Ada masa dimana aku menyenangi statusku sebagai wanita pekerja. Berkarier dibidang yang sesuai dengan jurusan kuliah. Menghasilkan uang sendiri dan melakukan semua hal menarik yang ingin aku coba. Namun, ternyata setelah bertahun ku jalani, ternyata itu bukan hidup yang ku inginkan.

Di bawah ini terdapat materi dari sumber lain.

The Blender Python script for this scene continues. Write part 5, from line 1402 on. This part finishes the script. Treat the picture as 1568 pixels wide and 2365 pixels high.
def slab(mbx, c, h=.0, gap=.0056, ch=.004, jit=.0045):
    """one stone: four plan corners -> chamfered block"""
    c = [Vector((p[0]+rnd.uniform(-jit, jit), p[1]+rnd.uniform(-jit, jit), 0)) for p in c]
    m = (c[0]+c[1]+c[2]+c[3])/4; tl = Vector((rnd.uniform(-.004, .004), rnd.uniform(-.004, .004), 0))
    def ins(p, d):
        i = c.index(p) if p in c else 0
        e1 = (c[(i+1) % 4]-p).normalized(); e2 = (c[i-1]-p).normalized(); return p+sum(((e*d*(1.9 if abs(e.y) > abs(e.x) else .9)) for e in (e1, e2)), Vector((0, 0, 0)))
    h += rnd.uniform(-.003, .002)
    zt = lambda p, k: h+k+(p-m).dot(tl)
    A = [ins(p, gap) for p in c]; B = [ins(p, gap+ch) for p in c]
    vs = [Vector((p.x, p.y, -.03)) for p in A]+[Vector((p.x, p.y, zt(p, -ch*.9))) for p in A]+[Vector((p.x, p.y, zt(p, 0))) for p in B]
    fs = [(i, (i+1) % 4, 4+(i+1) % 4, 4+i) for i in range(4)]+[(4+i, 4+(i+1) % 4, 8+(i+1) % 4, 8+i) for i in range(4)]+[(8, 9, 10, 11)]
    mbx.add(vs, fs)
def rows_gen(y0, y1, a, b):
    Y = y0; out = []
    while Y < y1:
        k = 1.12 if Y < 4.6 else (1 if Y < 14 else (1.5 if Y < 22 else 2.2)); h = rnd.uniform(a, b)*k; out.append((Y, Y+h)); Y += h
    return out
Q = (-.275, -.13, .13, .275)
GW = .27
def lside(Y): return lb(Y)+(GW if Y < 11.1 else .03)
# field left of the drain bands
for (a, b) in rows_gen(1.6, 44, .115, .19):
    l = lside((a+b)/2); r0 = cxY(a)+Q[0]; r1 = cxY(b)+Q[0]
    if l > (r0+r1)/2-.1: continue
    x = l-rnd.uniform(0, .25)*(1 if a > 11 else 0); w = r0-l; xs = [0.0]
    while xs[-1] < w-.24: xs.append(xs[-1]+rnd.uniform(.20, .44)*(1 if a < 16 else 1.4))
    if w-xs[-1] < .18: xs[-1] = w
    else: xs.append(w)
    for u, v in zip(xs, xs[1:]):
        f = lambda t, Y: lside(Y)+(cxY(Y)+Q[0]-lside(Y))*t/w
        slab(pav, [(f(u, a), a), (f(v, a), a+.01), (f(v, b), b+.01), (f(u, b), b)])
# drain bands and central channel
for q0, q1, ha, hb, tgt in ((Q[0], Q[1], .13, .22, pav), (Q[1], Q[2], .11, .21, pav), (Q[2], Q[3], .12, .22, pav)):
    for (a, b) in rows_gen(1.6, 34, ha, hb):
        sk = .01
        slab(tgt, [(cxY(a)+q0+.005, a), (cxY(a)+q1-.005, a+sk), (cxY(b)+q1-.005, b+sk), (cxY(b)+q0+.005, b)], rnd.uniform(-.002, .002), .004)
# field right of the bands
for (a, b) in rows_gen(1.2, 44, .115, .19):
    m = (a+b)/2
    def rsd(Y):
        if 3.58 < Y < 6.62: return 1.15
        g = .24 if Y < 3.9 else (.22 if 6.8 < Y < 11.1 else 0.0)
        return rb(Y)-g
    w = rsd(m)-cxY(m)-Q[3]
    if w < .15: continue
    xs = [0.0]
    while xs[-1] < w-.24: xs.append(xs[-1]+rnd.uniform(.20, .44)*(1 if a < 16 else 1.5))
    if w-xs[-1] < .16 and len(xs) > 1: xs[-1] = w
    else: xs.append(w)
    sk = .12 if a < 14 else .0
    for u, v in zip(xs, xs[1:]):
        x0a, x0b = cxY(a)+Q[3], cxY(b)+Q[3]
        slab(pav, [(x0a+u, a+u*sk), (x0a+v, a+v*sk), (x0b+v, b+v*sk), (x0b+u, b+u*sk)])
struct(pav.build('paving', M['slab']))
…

Keputusan terbaik yang pernah ku buat adalah memilih untuk menikah. Suamiku, sungguh menawan. Bukan dari tampang, tapi dari prilakunya. Aku menyukai semua hal yang ia lakukan, baik untukku, untuk dirinya sendiri maunpun untuk semua orang yang ada disekelilingnya.


Menyadari bahwa aku akan menghabiskan waktu dengan orang yang sama, awalnya terasa bagai ide yang aneh. Aku tidak yakin bisa bertahan bertahun-tahun dengan orang yang sama secara terus-menerus. Masih ada keraguan untuk membiarkan orang lain masuk dan menetap selamanya. Aku tidak pernah meragukannya, sebaliknya, aku ragu dengan kemampuanku berada dalam suatu relasi. Aku mudah meninggalkan apapun yang terasa kurang nyaman. Aku khawatir akan meninggalkannya saat ia tidak bisa memberikan kenyamanan itu.


Nyatanya, setelah lebih dari 8 tahun berumah tangga, aku malah semakin bersyukur memilihnya. Aku selalu merasa, menikahi suamiku ada investasi terbaik yang pernah aku buat. Tidak masalah ia akan membawaku kemana, bersamanya walau hanya dirumah, aku bahagia.


Hari ini, aku diingatkan tentang masa lalu. Masa dimana aku bebas melanglang buana tanpa mengkhawatirkan apapun. Namun, masa itu telah berlaku. Tidak ada sedikitpun keinginan mengulanginya. Aku memilih untuk hidup dengan mengkhawatirkan banyak hal. Aku tidak yakin bisa “ngebolang” sendirian tanpa khawatir anak-anakku, tanpa khawatir meninggalkan suamiku, tanpa khawatir ‘kondisi di rumah gimana ya?’. 


Ini pilihanku. Hidup menjadi istri yang selalu sedia mendukung suami, apapun yang ia pilih. Aku memilih untuk mempercayai semua pilihan yang ia buat. Aku pun memilih untuk menghabiskan seluruh waktuku untuk membersamai anak-anak dalam pertumbuhan mereka. Ini pilihan yang aku buat, dan aku bahagia. Alhamdulillah.